Salmon & Goat Cheese Omelet

We’ve pretty much only been eating food from Costco and Smart Foodservice since March, so it’s good to have some recipes that work with ingredients we can get from there. Today was omelets:

3 eggs
~1 tablespoon water
~2 tablespoons goat cheese
~2 teaspoons dried dill
~1 oz smoked salmon, chopped up a bit
salt and pepper
butter

I’m not sure how much the smoked salmon weighs, actually; that’s a guess. It’s one slice off the pre-sliced pack you can get from Costco. And I haven’t actually used that much dill yet, but today’s omelet had about half that much and felt like it could have used more, so.

Whisk the three eggs together with a tablespoon of water and some salt and pepper.

Heat a small nonstick pan on medium low (2 seems to work on the medium burner on our stove) and melt about half a tablespoon of butter in it. When the butter’s melted and foaming, pour the eggs in and stir for about 30 seconds, until you’ve got some cooked bits folded into uncooked bits. Give the pan a bit of a shake to level things off, then sprinkle the dill over the top.

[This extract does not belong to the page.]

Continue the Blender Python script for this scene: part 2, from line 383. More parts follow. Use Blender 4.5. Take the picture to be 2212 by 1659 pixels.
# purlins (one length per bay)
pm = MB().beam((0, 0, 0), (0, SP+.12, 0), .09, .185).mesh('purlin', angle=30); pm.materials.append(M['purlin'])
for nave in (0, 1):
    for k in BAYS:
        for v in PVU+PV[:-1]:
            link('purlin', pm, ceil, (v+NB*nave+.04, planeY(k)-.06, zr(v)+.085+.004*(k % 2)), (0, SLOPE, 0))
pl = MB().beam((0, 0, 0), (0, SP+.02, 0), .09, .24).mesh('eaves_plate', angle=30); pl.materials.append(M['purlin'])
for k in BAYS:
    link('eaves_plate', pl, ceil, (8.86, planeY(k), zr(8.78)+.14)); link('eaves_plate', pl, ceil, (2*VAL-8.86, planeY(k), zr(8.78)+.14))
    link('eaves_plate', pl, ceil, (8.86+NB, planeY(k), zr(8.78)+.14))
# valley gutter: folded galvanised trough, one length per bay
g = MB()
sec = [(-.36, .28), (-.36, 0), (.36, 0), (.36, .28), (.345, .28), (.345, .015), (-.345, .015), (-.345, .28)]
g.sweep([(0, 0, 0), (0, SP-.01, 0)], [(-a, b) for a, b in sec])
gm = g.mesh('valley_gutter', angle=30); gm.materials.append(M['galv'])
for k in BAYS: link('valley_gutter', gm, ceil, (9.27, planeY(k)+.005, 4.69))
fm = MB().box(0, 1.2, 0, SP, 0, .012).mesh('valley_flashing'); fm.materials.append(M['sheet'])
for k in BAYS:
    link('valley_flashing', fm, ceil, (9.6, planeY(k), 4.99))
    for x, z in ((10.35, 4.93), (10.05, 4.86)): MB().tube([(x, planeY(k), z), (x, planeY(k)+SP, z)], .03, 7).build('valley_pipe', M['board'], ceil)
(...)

Leave the pan alone for a bit, maybe 30 seconds, then work your way around the edge of the omelet, lifting it up and tilting the pan to let some uncooked egg run underneath. There are plenty of videos on youtube you can find to show you how this works. Let it sit for another 30 seconds and do it again. If there’s still runny egg on top, keep doing that cycle until it still looks wet on top but isn’t runny. Then crumble the goat cheese on top, distribute the salmon on top, and fold it in half. If the heat was low enough, it won’t have browned, so give it a little bit longer in the pan to heat the cheese and salmon, then put on a plate and eat it. If the heat was too high, do the same, but now it’s browned and you know to set the heat lower or take it out of the pan sooner next time.

Basically, this recipe is: “make an omelet with some goat cheese, dill, and salmon as the filling”. But it’s good to write it down so I don’t forget it worked and that the recipe I saw calling for 1/4 cup of goat cheese was way off. Half that is plenty.